Un “pettirosso da combattimento”, “Non per un Dio ma nemmeno per gioco”, quanti pensieri, frasi e quante citazioni per descrivere un grande poeta, ancora oggi amatissimo ed ascoltato, a distanza di ormai più di dieci anni dalla sua morte.
Connubio umano e la sua intensa vita artistica, la bohème, l’alcool, l’amicizia con Luigi Tenco, la libertà, sua grande ed eterna guida, la coscienza politica, Max Stirner, filosofo anarchico, l’anarchia e il rapporto con De Andrè, Georges Brassens, connubio di poesia, letteratura e musica. Faber era un borghese di nascita che però non voleva esserlo.
Soltanto per oggi mercoledì 27 e domani 28 maggio, viene proiettato in tutti i cinema un documentario sul mai dimenticato poeta Fabrizio De Andrè, sempre pronto a pagare di persona, “Faber in Sardegna & L’Ultimo Concerto di Fabrizio De André”, un film-documentario dalla doppia anima, che racconta prima del complesso rapporto tra De Andrè e un luogo speciale come l’Agnata e la Sardegna, dove visse alcuni anni e fu rapito, e poi l’ultimo indimenticabile concerto del cantautore genovese, live, al Teatro Brancaccio di Roma, disponibile oggi in una versione rinnovata e completamente restaurata.
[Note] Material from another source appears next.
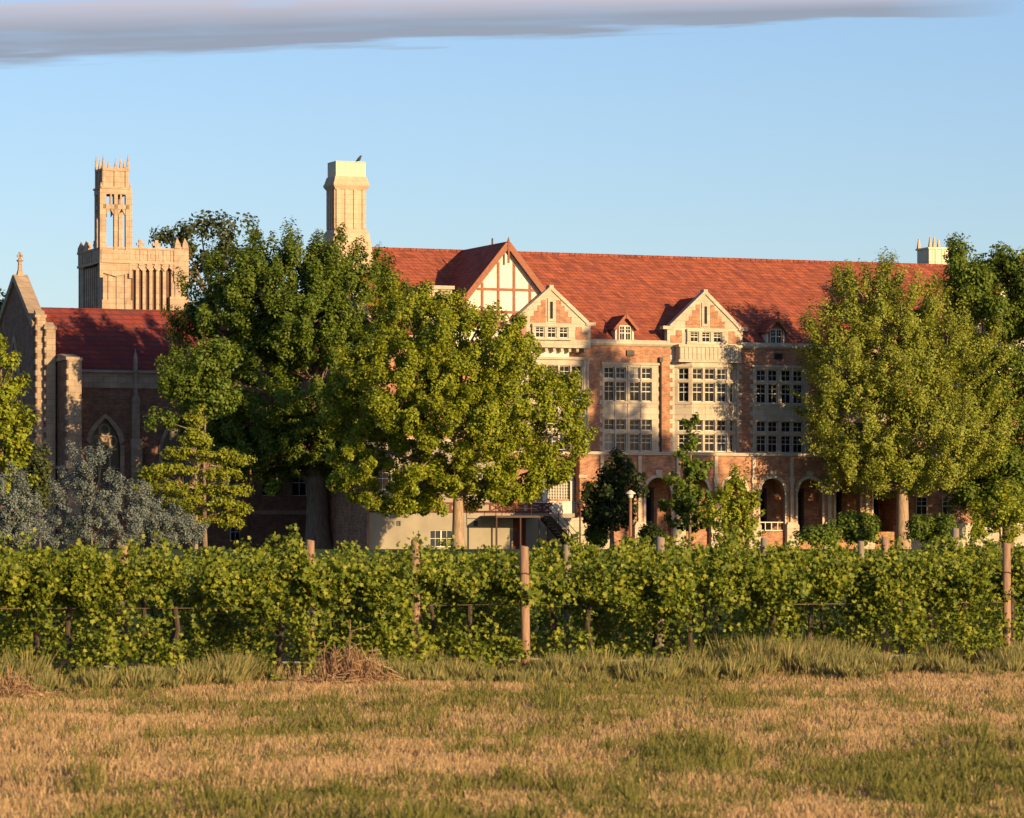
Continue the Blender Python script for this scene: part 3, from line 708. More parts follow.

Un concerto romano, quello del Brancaccio, memorabile, quasi un testamento morale e artistico dell’ultimo Faber, dove riuscì , non senza evidente emozione, a riunire tutta la famiglia, Luvi e Cristiano sul palco, Dori Ghezzi in platea e dietro le quinte. Una grande emozione con pezzi indimenticati e indimenticabili. Ero presente al concerto e posso ancora rivivere l’emozione di quel preciso momento storico, prima che fosse consegnato con un video e con un documentario ai posteri ed al futuro la storia personale e artistica di un grande poeta libero.
L’autore del film, Gaetano Cabiddu, descrive l’uomo e non tanto l’artista, rappresenta Faber nella sua vita semplice di contadino, di uomo libero e vero, con testimonianze di archivio, filmati originali, spezzoni di vita privata e quotidiana, interviste, l’intenso, affettuoso e spesso controverso rapporto di Faber con questa splendida regione, mettendo in risalto fortemente la vita di un uomo che, smessi i panni dell’artista conosciuto da tutti, indossa quelli dell’allevatore e del contadino, mostra l’orgoglio di lavorare con le mani e restituire alla terra un po’ di vita e felicità.
L’orgoglio del lavoro manuale, la semina, la fatica e il raccolto. La Sardegna, con i suoi colori forti, luci, suoni, le musiche, la sua lingua, fa da filo conduttore, è tessuto connettivo e anima del percorso artistico e spirituale del cantautore genovese. L’ultimo concerto al Teatro Brancaccio è grande testimonianza di pura poesia, un ricordo meraviglioso per chi era presente, un teatro sold out di tanti suoi accaniti ed appassionati fans, è artefice nel far rivivere quelle emozioni; testimoni diretti di una profonda eredità per tutte le nuove generazioni, per i ragazzi ( in molte scuole i testi di Faber vengono approfonditi e letti, oggetto di confronto di gruppo ed analisi), desiderosi tutti di conoscere meglio colui che, come l’ha definito la poetessa Fernanda Pivano, sua grande amica del cuore “il più grande poeta che l’Italia ha avuto negli ultimi 50 anni“.
“Mi sento più contadino che musicista. Questo è il mio porto, il mio punto d’arrivo. Qui voglio vivere, diventare vecchio”. Fabrizio De André Uno dei pochi artisti intelligenti, di quelli che ci aiutano a crescere come persone, come sensibilità. E quando si cresce in sensibilità, ci si avvicina alla politica. Eredità non da poco, ci lascia: coscienza politica, empatia, libertà e una sterminata umanità di cui era pregno.